We understand three officers working with Immigration were arrested on Monday. The three whose work station is at Entebbe airport had received a bribe in exchange for deleting a red flag raised by Ugandan security on Annie Tabura’s name.
The case of MTN Uganda and the staffers Olivier Prentout and Annie Tabura begs the question – how much influence does Kigali wield in Uganda’s domestic affairs and how deep have the systems been compromised? That a teleco, a private firm owned by neither Rwanda nor Uganda can be infiltrated to that extent raises more concerns on how long Rwanda’s invisible arm spreads. But it is also the latest in a series of events that highlight the souring relations between Kampala and Kigali but which reality both sides continue to dismiss publicly.
The strained relations have been characterized by counter accusations between Kigali and Kampala administrations.
Kigali in a protest note to Kampala in December 2017 accused Uganda of facilitating rebel elements tied to the diaspora based opposition group, RNC and arresting Rwanda nationals.
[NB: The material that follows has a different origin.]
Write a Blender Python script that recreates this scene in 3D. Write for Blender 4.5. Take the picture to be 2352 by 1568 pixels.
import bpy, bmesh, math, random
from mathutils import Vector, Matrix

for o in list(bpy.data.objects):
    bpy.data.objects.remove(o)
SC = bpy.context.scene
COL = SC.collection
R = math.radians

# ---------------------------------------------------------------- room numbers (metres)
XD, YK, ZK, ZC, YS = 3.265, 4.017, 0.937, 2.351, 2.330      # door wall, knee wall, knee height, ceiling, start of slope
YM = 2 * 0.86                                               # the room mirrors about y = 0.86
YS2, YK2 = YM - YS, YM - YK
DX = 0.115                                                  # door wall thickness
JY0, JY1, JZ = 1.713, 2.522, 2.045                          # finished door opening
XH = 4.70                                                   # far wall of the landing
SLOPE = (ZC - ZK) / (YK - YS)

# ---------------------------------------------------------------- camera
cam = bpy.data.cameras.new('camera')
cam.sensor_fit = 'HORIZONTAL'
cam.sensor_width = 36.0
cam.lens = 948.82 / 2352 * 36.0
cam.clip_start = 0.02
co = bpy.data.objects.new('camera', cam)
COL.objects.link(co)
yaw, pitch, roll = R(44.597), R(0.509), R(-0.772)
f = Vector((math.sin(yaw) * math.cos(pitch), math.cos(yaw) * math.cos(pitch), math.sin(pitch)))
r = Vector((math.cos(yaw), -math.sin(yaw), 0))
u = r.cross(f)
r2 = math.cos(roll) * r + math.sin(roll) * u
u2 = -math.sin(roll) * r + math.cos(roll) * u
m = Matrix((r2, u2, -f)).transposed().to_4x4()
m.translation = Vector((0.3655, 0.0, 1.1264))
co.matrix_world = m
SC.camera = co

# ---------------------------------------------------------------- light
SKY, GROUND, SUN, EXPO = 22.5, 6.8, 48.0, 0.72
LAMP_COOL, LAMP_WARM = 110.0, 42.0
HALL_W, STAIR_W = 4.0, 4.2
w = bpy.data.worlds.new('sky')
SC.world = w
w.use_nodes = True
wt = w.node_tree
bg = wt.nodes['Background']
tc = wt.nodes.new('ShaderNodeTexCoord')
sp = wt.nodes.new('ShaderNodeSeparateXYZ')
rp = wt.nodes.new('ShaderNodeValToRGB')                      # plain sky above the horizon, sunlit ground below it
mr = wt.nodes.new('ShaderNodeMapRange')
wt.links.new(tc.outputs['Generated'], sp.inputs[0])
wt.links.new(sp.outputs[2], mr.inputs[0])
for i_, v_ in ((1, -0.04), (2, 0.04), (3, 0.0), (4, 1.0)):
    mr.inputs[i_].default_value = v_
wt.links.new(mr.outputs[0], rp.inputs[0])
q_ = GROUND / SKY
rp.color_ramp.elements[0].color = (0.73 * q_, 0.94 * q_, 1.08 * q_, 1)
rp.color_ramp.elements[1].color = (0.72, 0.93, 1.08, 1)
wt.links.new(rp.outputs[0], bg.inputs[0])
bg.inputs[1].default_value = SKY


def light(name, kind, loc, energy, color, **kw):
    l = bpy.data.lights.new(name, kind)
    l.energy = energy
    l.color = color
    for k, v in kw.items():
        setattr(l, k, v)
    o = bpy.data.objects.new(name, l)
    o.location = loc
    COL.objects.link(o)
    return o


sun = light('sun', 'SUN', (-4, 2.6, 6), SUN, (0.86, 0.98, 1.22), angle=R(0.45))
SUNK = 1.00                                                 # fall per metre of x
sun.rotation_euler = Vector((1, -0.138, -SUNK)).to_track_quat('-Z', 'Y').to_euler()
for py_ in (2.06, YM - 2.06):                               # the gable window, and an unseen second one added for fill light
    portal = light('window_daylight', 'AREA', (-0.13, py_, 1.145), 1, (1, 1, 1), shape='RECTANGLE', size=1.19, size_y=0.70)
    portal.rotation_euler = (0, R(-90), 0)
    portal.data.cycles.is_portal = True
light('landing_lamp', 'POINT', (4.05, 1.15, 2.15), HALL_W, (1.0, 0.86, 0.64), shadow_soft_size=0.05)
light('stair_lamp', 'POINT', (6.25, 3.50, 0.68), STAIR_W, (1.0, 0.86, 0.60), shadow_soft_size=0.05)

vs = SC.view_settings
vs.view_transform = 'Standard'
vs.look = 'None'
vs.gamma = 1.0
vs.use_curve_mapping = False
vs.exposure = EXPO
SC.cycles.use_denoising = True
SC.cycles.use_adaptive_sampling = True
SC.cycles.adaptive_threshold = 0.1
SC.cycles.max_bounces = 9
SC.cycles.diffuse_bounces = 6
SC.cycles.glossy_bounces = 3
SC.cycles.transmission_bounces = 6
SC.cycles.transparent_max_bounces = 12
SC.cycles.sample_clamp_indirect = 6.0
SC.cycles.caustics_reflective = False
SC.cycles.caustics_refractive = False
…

This was preceded by Uganda’s arrest and deportation of Rwandan nationals following a number of murders in Uganda.
Uganda explained that the arrested and deported Rwandans were involved in espionage and crime perpetrated with the aid of some elements in Uganda Police Force who have since been charged by the General Court Martial. Kampala also accused Rwanda of committing kidnappings and illegal repatriation of Rwandan refugees living in Uganda.
When Presidents Yoweri Museveni and Kagame met in Entebbe in March last year, they blamed the friction in bilateral relations to unverified intelligence by security agencies in both countries.